Recorded information:
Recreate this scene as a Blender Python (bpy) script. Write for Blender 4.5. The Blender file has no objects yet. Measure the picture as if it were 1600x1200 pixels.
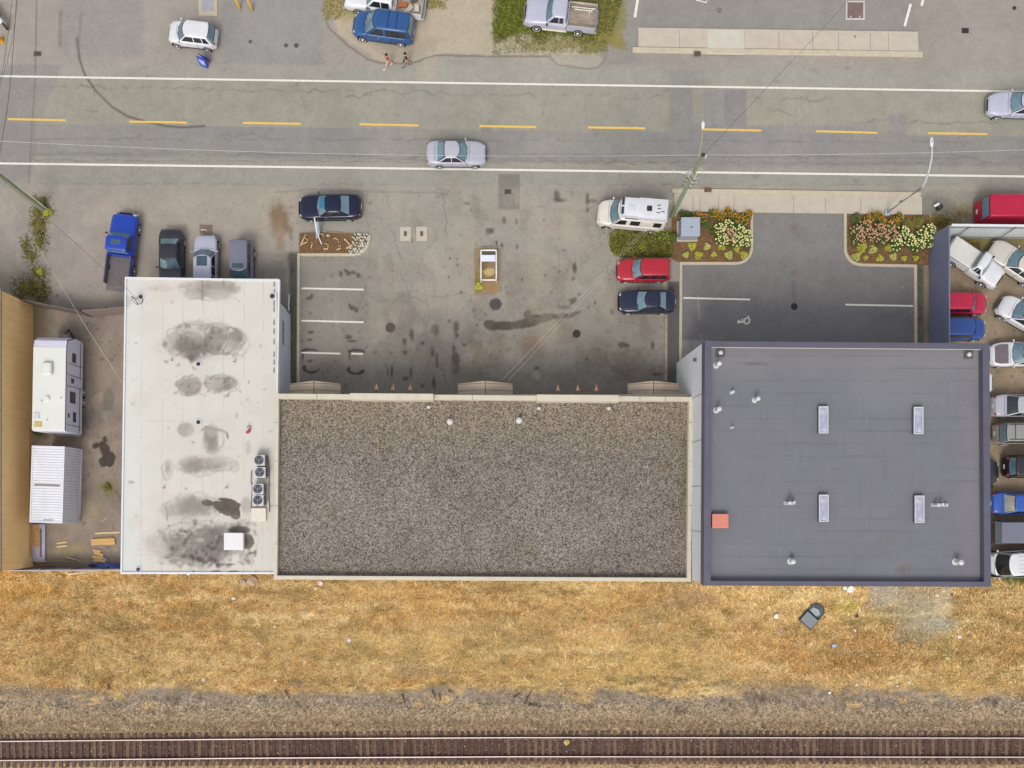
import bpy, bmesh, math, random
import numpy as np
from mathutils import Vector, Matrix
random.seed(7)
R = math.radians
scene = bpy.context.scene
# ------------------------------------------------------------------ camera (drone, looking straight down, rising-front shift)
S = 0.05; H = 60.0; NX, NY = 755.0, 795.0      # metres per photo pixel on the ground, flying height, point below the drone
cam_data = bpy.data.cameras.new("camera"); cam = bpy.data.objects.new("camera", cam_data)
scene.collection.objects.link(cam); scene.camera = cam
cam.location = (0, 0, H); cam.rotation_euler = (0, 0, 0)
cam_data.sensor_width = 36; cam_data.sensor_fit = 'HORIZONTAL'; cam_data.lens = 36 * (H / S) / 1600
cam_data.shift_x = (800 - NX) / 1600; cam_data.shift_y = (NY - 600) / 1600
cam_data.clip_end = 3000; cam_data.clip_start = 0.5
# ------------------------------------------------------------------ world and sun (thin high cloud, soft sun from the south)
SUN_EL, SUN_AZ = 52.0, 197.0                    # azimuth clockwise from north (+Y)
world = bpy.data.worlds.new("World"); scene.world = world; world.use_nodes = True
wn = world.node_tree
sky = wn.nodes.new('ShaderNodeTexSky'); sky.sky_type = 'NISHITA'; sky.sun_disc = False
sky.sun_elevation = R(SUN_EL); sky.sun_rotation = R(SUN_AZ); sky.air_density = 1.0; sky.dust_density = 3.0; sky.ozone_density = 1.0
bg = wn.nodes['Background']; bg.inputs['Strength'].default_value = 0.15
hs = wn.nodes.new('ShaderNodeHueSaturation'); hs.inputs['Saturation'].default_value = 0.28
wn.links.new(sky.outputs[0], hs.inputs['Color']); wn.links.new(hs.outputs[0], bg.inputs['Color'])
sun_data = bpy.data.lights.new("sun", 'SUN'); sun_data.energy = 0.85; sun_data.angle = R(20); sun_data.color = (1.0, 0.95, 0.88)
sun = bpy.data.objects.new("sun", sun_data); scene.collection.objects.link(sun)
sd = Vector((math.sin(R(SUN_AZ)) * math.cos(R(SUN_EL)), math.cos(R(SUN_AZ)) * math.cos(R(SUN_EL)), math.sin(R(SUN_EL))))
sun.rotation_euler = sd.to_track_quat('Z', 'Y').to_euler(); sun.location = (0, -60, 80)
scene.view_settings.view_transform = 'Standard'; scene.view_settings.look = 'None'
scene.view_settings.exposure = 0.52; scene.view_settings.gamma = 1.0
# ------------------------------------------------------------------ helpers
def P(px, py, z=0.0):
    k = (H - z) / H * S
    return Vector(((px - NX) * k, (NY - py) * k, z))
def lin(c, k=1.0):
    o = []
    for v in c[:3]:
        v = v / 255.0
        o.append((v / 12.92 if v <= 0.04045 else ((v + 0.055) / 1.055) ** 2.4) * k)
    return tuple(o)
ALB = 0.80
_mats = {}
def mat(name, c, rough=0.7, metal=0.0, var=0.12, scale=3.0, bump=0.0, coat=0.0, spec=0.5, c2=None, detail=6.0, sx=1.0, k=ALB):
    """procedural material: noise varied base colour (c in photo sRGB), optional bump"""
    if name in _mats: return _mats[name]
    m = bpy.data.materials.new(name); m.use_nodes = True; nt = m.node_tree; b = nt.nodes['Principled BSDF']
    tc = nt.nodes.new('ShaderNodeTexCoord'); mp = nt.nodes.new('ShaderNodeMapping'); mp.inputs['Scale'].default_value = (sx, 1, 1)
    nt.links.new(tc.outputs['Object'], mp.inputs[0])
    n = nt.nodes.new('ShaderNodeTexNoise'); n.inputs['Scale'].default_value = scale; n.inputs['Detail'].default_value = detail; n.inputs['Roughness'].default_value = 0.6
    nt.links.new(mp.outputs[0], n.inputs['Vector'])
    r = nt.nodes.new('ShaderNodeValToRGB')
    a = lin(c, k); e = lin(c2, k) if c2 else tuple(v * (1 + var) for v in a)
    d = a if c2 else tuple(v * (1 - var) for v in a)
    r.color_ramp.elements[0].position = 0.32; r.color_ramp.elements[1].position = 0.68
    r.color_ramp.elements[0].color = (*d, 1); r.color_ramp.elements[1].color = (*[min(v, 1) for v in e], 1)
    nt.links.new(n.outputs['Fac'], r.inputs[0]); nt.links.new(r.outputs[0], b.inputs['Base Color'])
    b.inputs['Roughness'].default_value = rough; b.inputs['Metallic'].default_value = metal
    b.inputs['Coat Weight'].default_value = coat; b.inputs['Coat Roughness'].default_value = 0.12
    b.inputs['Specular IOR Level'].default_value = spec
    if bump:
        bp = nt.nodes.new('ShaderNodeBump'); bp.inputs['Strength'].default_value = bump; bp.inputs['Distance'].default_value = 0.02
        nt.links.new(n.outputs['Fac'], bp.inputs['Height']); nt.links.new(bp.outputs[0], b.inputs['Normal'])
    _mats[name] = m; return m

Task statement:
Using the material above, return every line exactly as it appears, minus the pictures.

Result of the task:
Recreate this scene as a Blender Python (bpy) script. Write for Blender 4.5. The Blender file has no objects yet. Measure the picture as if it were 1600x1200 pixels.
import bpy, bmesh, math, random
import numpy as np
from mathutils import Vector, Matrix
random.seed(7)
R = math.radians
scene = bpy.context.scene
# ------------------------------------------------------------------ camera (drone, looking straight down, rising-front shift)
S = 0.05; H = 60.0; NX, NY = 755.0, 795.0      # metres per photo pixel on the ground, flying height, point below the drone
cam_data = bpy.data.cameras.new("camera"); cam = bpy.data.objects.new("camera", cam_data)
scene.collection.objects.link(cam); scene.camera = cam
cam.location = (0, 0, H); cam.rotation_euler = (0, 0, 0)
cam_data.sensor_width = 36; cam_data.sensor_fit = 'HORIZONTAL'; cam_data.lens = 36 * (H / S) / 1600
cam_data.shift_x = (800 - NX) / 1600; cam_data.shift_y = (NY - 600) / 1600
cam_data.clip_end = 3000; cam_data.clip_start = 0.5
# ------------------------------------------------------------------ world and sun (thin high cloud, soft sun from the south)
SUN_EL, SUN_AZ = 52.0, 197.0                    # azimuth clockwise from north (+Y)
world = bpy.data.worlds.new("World"); scene.world = world; world.use_nodes = True
wn = world.node_tree
sky = wn.nodes.new('ShaderNodeTexSky'); sky.sky_type = 'NISHITA'; sky.sun_disc = False
sky.sun_elevation = R(SUN_EL); sky.sun_rotation = R(SUN_AZ); sky.air_density = 1.0; sky.dust_density = 3.0; sky.ozone_density = 1.0
bg = wn.nodes['Background']; bg.inputs['Strength'].default_value = 0.15
hs = wn.nodes.new('ShaderNodeHueSaturation'); hs.inputs['Saturation'].default_value = 0.28
wn.links.new(sky.outputs[0], hs.inputs['Color']); wn.links.new(hs.outputs[0], bg.inputs['Color'])
sun_data = bpy.data.lights.new("sun", 'SUN'); sun_data.energy = 0.85; sun_data.angle = R(20); sun_data.color = (1.0, 0.95, 0.88)
sun = bpy.data.objects.new("sun", sun_data); scene.collection.objects.link(sun)
sd = Vector((math.sin(R(SUN_AZ)) * math.cos(R(SUN_EL)), math.cos(R(SUN_AZ)) * math.cos(R(SUN_EL)), math.sin(R(SUN_EL))))
sun.rotation_euler = sd.to_track_quat('Z', 'Y').to_euler(); sun.location = (0, -60, 80)
scene.view_settings.view_transform = 'Standard'; scene.view_settings.look = 'None'
scene.view_settings.exposure = 0.52; scene.view_settings.gamma = 1.0
# ------------------------------------------------------------------ helpers
def P(px, py, z=0.0):
    k = (H - z) / H * S
    return Vector(((px - NX) * k, (NY - py) * k, z))
def lin(c, k=1.0):
    o = []
    for v in c[:3]:
        v = v / 255.0
        o.append((v / 12.92 if v <= 0.04045 else ((v + 0.055) / 1.055) ** 2.4) * k)
    return tuple(o)
ALB = 0.80
_mats = {}
def mat(name, c, rough=0.7, metal=0.0, var=0.12, scale=3.0, bump=0.0, coat=0.0, spec=0.5, c2=None, detail=6.0, sx=1.0, k=ALB):
    """procedural material: noise varied base colour (c in photo sRGB), optional bump"""
    if name in _mats: return _mats[name]
    m = bpy.data.materials.new(name); m.use_nodes = True; nt = m.node_tree; b = nt.nodes['Principled BSDF']
    tc = nt.nodes.new('ShaderNodeTexCoord'); mp = nt.nodes.new('ShaderNodeMapping'); mp.inputs['Scale'].default_value = (sx, 1, 1)
    nt.links.new(tc.outputs['Object'], mp.inputs[0])
    n = nt.nodes.new('ShaderNodeTexNoise'); n.inputs['Scale'].default_value = scale; n.inputs['Detail'].default_value = detail; n.inputs['Roughness'].default_value = 0.6
    nt.links.new(mp.outputs[0], n.inputs['Vector'])
    r = nt.nodes.new('ShaderNodeValToRGB')
    a = lin(c, k); e = lin(c2, k) if c2 else tuple(v * (1 + var) for v in a)
    d = a if c2 else tuple(v * (1 - var) for v in a)
    r.color_ramp.elements[0].position = 0.32; r.color_ramp.elements[1].position = 0.68
    r.color_ramp.elements[0].color = (*d, 1); r.color_ramp.elements[1].color = (*[min(v, 1) for v in e], 1)
    nt.links.new(n.outputs['Fac'], r.inputs[0]); nt.links.new(r.outputs[0], b.inputs['Base Color'])
    b.inputs['Roughness'].default_value = rough; b.inputs['Metallic'].default_value = metal
    b.inputs['Coat Weight'].default_value = coat; b.inputs['Coat Roughness'].default_value = 0.12
    b.inputs['Specular IOR Level'].default_value = spec
    if bump:
        bp = nt.nodes.new('ShaderNodeBump'); bp.inputs['Strength'].default_value = bump; bp.inputs['Distance'].default_value = 0.02
        nt.links.new(n.outputs['Fac'], bp.inputs['Height']); nt.links.new(bp.outputs[0], b.inputs['Normal'])
    _mats[name] = m; return m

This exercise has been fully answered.